Mesela Erdoğan ordumuza “Peygamber ocağı” der. Ordunun kutsallığını anlatmaya çalışırken, hayatının en kutsal değeriyle asker ocağını örtüştürür. Erdoğan yalnız bir adamdır;
yerli ve yalnız... Mesela, Erdoğan hayatı boyunca tek bir yabancıyla baş başa bir görüşme yapmamıştır. Evet,
İngilizce bilmediği için böyledir ama sonuçta her görüşmesinin en az bir tanığı vardır.

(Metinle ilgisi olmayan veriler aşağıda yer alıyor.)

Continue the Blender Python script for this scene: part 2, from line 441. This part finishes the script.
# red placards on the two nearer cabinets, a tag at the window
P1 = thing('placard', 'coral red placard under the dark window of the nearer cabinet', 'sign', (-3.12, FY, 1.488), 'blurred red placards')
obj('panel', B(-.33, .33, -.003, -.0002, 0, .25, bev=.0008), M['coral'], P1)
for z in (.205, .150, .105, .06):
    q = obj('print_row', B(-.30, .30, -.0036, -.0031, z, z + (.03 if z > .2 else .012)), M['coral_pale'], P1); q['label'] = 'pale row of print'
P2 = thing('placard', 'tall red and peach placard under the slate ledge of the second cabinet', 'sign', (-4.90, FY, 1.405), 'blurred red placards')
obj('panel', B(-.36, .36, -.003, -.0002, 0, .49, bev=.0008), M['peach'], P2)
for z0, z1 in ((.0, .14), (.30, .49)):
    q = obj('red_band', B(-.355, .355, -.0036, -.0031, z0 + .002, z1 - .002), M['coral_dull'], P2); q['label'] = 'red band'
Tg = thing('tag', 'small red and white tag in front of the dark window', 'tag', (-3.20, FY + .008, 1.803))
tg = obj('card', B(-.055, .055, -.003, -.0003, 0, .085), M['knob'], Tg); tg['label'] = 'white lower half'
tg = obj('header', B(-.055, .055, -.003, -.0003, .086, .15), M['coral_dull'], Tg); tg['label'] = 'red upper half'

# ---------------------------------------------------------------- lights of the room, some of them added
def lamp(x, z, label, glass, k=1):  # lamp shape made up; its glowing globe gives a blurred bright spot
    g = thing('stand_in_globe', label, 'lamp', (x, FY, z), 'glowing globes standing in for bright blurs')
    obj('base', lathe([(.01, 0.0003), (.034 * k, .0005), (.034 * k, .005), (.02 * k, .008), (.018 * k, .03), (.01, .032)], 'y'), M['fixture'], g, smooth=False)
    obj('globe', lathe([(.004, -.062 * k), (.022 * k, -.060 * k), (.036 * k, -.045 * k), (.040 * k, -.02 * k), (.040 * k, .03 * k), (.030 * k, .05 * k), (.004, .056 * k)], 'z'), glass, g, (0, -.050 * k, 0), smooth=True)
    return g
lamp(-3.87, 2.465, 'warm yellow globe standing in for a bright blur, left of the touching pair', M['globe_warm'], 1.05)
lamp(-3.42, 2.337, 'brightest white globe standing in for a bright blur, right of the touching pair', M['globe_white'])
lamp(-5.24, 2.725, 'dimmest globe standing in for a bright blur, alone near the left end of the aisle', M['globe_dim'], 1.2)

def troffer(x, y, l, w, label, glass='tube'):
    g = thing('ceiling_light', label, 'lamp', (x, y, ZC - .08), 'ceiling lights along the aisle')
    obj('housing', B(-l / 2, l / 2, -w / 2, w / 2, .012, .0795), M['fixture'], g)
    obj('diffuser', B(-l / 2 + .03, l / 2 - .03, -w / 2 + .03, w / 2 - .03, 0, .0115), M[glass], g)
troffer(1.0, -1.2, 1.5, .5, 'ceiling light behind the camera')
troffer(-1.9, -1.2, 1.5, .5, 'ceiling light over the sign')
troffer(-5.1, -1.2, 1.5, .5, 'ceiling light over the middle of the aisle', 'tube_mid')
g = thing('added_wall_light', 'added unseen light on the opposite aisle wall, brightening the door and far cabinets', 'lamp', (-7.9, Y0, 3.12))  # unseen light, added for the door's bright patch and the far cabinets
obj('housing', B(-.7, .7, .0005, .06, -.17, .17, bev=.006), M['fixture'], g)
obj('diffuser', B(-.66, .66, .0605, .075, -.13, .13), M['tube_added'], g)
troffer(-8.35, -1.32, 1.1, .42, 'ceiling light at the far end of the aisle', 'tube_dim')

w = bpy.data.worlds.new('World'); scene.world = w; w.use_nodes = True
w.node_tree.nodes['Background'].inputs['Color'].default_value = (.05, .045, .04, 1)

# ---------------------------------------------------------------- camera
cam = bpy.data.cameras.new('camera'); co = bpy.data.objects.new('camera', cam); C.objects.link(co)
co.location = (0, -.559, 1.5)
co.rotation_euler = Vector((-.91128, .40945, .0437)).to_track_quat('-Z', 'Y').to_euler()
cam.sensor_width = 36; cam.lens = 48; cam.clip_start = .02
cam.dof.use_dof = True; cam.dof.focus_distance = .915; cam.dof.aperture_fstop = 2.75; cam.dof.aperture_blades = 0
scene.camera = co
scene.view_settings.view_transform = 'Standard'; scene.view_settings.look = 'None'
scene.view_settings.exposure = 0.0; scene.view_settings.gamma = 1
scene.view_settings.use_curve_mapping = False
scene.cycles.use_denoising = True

Öbür yanda ise küresel sermayeyle ilişki açısından tam da
Kemal Derviş kadar iç içelik söz konusu.
Erdoğan halka daha yakın bir lider. Bence askere yaklaşmak istiyor.
Sınır ötesi operasyon sonrasındaki Erdoğan’ın konuşmalarını hatırlar mısınız...
Aslında devlete bakış bakımından dünyanın her yerinde büyük bir mücadele var. ABD, kendi içinde böyle bir saflaşmayı yaşıyor.
Avrupa Birliği ise çok daha güçlü biçimde “halkların Avrupası mı, devletlerin Avrupası mı?” savaşının içinde. AB’nin Komisyon-
Parlamento dengesi bunun en büyük arenası.
Ben, Başbakan Erdoğan’ın dünya çapındaki bu mücadelenin Türkiye ayağında enteresan bir yerde durduğunu düşünüyorum. Kesinlikle küreselleşmeci değil. Tam güçlü bir devletçi de değil. Devletle milleti yaklaştırmak isteyen bir sentez noktasını temsil ediyor. Cumhurbaşkanı Gül’ün daha küreselleşmeci olduğunu kabul ediyorum, AB ve ABD’ye hiç
eleştiri getirmiyor oluşunu da görüyorum. Gül’e de haksızlık yapmak istemem, bir eleştiri getiriyor değilim, yalnızca bir
analiz yapmaya çalışıyorum. Sonuç itibarıyla, siyasal duruşumuz, bizim geçmişimiz, ilişkilerimiz ve ülkemizin geleceğine dair oyun planımızın yansımasıdır. Ben
Anayasa Mahkemesi’ndeki davayı bütünüyle bu ilişkilerin dışında değerlendiriyorum. Orada hukuk konuşacak. Ama bunun iç ve dış siyasi ayağında herkes pozisyonunu dizayn etmeye çalışıyor. Ayrım burada başlıyor.